§ What is expected: Collect all lines below with the string "picks".

(Scene modeling code data)
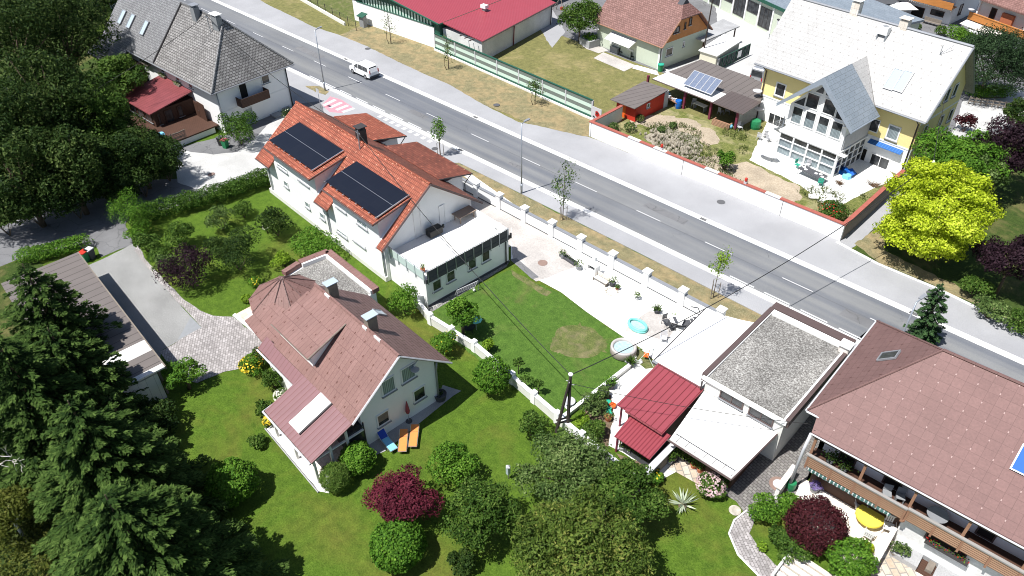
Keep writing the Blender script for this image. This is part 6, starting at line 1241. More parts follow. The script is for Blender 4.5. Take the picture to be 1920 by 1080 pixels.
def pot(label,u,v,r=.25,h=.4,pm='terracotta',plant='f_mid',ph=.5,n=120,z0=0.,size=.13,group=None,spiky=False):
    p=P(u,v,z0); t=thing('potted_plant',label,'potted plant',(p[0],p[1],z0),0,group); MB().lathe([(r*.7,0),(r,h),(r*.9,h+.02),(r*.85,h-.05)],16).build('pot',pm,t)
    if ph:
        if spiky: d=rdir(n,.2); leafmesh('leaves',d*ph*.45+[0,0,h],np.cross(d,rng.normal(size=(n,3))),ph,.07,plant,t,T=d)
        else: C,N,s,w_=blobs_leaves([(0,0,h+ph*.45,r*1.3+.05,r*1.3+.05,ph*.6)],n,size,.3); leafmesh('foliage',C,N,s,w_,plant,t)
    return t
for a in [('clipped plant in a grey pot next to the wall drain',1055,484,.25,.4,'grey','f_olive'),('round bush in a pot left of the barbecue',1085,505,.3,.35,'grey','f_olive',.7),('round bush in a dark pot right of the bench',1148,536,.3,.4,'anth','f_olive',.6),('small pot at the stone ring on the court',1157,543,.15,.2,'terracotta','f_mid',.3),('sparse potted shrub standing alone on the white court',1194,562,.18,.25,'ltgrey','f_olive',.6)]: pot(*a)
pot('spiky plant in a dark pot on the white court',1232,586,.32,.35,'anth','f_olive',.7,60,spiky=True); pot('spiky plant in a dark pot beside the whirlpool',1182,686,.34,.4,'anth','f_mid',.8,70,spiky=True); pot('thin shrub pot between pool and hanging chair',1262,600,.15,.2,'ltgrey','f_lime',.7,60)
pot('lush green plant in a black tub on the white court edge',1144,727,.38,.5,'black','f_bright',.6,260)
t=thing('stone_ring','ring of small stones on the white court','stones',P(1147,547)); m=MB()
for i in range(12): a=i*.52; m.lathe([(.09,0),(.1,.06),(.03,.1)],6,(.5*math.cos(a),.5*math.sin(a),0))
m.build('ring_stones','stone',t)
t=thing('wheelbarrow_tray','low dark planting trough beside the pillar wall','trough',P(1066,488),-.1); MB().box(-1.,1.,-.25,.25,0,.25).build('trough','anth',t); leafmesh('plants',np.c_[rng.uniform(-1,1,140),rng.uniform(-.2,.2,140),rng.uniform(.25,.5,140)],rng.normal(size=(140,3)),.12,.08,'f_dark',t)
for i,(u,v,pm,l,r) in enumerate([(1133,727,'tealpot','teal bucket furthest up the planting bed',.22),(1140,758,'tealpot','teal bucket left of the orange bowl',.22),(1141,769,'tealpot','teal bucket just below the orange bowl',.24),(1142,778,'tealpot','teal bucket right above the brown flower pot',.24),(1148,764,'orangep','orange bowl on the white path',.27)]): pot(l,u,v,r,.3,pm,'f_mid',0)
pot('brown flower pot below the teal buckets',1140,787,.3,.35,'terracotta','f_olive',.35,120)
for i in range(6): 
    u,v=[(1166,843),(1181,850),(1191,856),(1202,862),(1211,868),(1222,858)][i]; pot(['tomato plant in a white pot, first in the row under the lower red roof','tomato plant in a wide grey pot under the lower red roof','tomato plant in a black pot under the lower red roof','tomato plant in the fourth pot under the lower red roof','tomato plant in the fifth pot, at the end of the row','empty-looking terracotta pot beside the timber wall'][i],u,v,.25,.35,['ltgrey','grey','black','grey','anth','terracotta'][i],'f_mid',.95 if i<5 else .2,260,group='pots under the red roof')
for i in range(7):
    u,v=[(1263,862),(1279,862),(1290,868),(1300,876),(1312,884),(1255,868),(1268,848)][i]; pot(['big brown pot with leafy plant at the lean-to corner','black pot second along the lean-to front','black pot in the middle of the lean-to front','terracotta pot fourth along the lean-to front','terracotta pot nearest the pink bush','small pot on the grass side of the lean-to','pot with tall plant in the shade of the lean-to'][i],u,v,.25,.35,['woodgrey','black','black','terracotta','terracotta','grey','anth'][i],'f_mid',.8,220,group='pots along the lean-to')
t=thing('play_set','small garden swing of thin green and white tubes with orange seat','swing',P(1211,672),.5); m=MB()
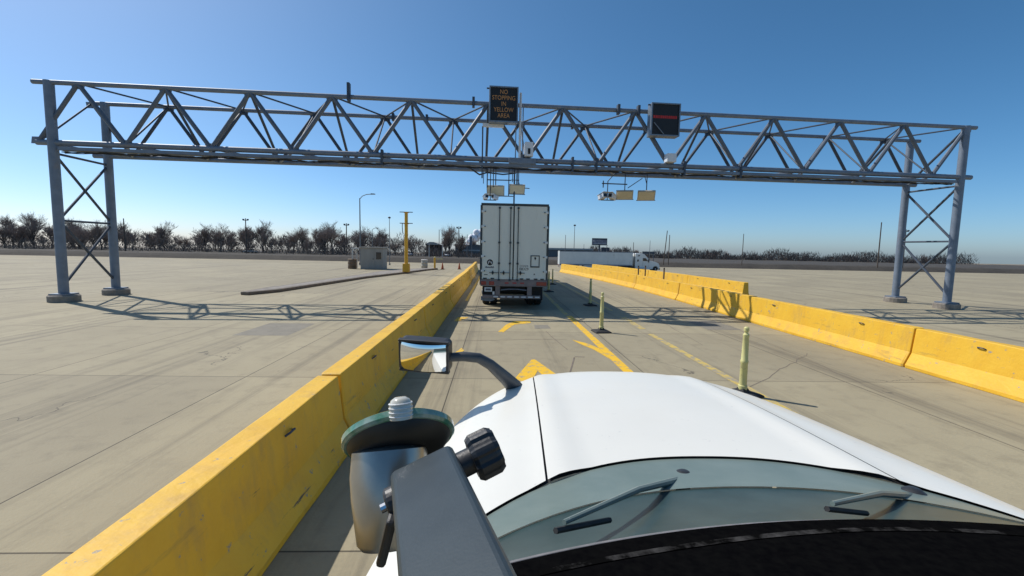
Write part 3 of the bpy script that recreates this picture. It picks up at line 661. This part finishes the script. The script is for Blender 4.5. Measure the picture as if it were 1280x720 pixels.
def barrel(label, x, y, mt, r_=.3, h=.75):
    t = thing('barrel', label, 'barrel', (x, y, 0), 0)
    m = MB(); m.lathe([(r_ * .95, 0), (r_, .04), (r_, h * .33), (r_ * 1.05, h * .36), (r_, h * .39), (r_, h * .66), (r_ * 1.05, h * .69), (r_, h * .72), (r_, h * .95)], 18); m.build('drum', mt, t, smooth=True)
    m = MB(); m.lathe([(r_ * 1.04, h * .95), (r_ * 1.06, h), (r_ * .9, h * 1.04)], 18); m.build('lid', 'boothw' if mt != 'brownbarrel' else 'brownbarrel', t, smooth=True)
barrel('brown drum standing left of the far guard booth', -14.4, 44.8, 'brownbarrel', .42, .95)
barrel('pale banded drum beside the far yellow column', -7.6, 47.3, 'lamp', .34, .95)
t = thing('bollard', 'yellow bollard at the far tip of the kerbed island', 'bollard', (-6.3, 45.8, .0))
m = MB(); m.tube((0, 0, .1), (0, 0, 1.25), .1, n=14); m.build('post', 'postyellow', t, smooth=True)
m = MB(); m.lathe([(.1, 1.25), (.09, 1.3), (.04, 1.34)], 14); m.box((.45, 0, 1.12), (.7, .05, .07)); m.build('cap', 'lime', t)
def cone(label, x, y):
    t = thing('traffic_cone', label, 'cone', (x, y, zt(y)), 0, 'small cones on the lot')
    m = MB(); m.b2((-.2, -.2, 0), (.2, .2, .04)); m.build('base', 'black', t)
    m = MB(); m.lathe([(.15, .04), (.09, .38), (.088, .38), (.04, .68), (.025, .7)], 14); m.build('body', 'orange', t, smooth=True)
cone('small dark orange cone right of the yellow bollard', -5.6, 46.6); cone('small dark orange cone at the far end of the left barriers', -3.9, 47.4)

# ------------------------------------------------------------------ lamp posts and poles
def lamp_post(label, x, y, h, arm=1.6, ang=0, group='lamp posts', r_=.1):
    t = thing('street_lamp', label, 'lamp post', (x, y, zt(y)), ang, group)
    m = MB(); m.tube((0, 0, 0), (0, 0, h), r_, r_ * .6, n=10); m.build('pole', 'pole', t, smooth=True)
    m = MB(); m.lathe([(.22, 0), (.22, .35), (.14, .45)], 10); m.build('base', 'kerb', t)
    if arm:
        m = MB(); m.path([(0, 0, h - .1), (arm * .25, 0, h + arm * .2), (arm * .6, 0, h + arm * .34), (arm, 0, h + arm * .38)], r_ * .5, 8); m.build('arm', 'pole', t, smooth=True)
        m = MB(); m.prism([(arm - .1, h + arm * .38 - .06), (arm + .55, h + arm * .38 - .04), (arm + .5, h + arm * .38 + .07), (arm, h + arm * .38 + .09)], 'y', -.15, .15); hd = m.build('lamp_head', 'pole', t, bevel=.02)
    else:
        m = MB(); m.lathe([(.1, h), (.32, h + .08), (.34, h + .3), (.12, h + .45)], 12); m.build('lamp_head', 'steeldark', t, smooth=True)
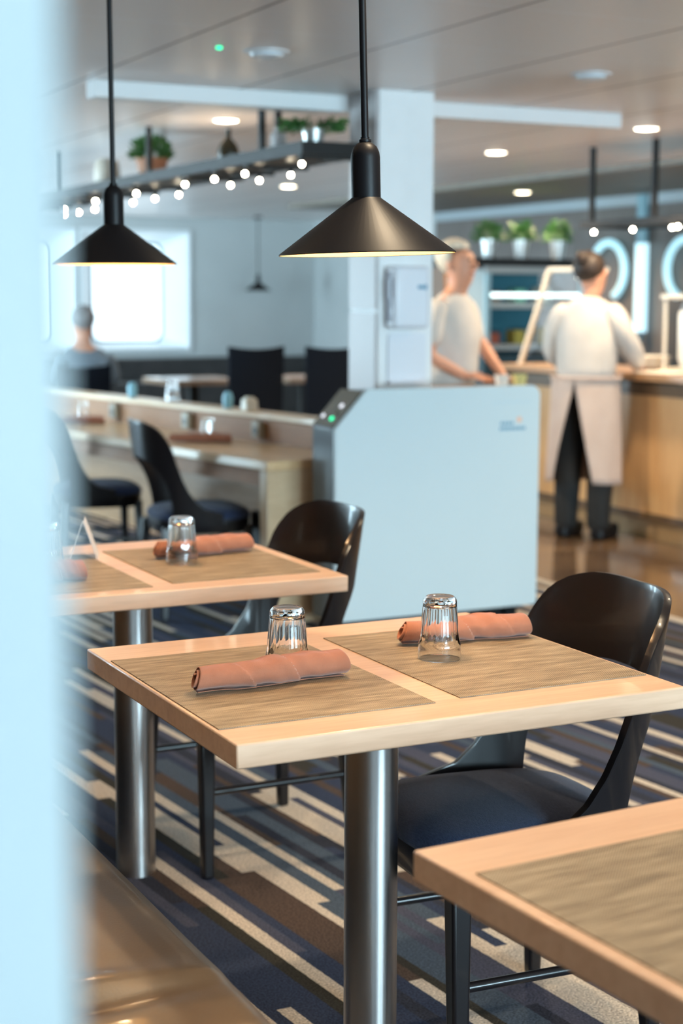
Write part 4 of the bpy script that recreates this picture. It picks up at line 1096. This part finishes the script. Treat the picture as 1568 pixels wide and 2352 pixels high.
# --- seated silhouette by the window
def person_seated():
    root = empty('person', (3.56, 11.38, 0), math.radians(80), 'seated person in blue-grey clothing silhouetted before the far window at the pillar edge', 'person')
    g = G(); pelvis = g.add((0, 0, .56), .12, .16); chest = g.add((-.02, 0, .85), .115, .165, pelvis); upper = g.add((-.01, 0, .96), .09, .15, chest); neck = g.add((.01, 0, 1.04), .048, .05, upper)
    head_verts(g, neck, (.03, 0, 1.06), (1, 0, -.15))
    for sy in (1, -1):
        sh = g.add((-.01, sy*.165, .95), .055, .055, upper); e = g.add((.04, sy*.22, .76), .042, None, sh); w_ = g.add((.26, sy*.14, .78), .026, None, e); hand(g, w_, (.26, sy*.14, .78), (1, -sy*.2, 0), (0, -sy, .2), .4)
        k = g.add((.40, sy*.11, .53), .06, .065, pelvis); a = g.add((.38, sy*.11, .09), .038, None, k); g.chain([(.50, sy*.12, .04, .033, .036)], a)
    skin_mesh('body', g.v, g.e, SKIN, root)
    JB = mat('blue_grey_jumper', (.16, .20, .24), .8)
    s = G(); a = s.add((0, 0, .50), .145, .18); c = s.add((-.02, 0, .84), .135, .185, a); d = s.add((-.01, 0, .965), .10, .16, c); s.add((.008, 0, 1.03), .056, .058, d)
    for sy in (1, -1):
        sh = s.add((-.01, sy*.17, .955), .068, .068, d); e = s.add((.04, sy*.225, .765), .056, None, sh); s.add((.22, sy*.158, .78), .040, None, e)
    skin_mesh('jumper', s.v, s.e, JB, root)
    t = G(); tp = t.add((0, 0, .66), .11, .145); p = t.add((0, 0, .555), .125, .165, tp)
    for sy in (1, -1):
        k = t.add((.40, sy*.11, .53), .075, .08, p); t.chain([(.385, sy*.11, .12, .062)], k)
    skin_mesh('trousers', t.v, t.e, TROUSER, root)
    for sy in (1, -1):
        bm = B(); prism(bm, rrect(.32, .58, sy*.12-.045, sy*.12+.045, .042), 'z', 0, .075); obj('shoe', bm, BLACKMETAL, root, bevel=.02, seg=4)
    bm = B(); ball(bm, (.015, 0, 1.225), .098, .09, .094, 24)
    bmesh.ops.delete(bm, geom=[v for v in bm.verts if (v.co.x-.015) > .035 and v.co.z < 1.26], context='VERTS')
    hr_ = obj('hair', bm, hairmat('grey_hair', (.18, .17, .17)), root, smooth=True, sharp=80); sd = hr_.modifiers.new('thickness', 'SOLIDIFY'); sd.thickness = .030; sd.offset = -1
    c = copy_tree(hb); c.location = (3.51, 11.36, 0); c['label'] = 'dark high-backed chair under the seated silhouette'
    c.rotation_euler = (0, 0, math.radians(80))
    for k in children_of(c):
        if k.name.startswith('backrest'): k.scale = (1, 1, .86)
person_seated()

§ Output:
Write part 3 of the bpy script that recreates this picture. It picks up at line 661. This part finishes the script. The script is for Blender 4.5. Measure the picture as if it were 1280x720 pixels.
Write part 4 of the bpy script that recreates this picture. It picks up at line 1096. This part finishes the script. Treat the picture as 1568 pixels wide and 2352 pixels high.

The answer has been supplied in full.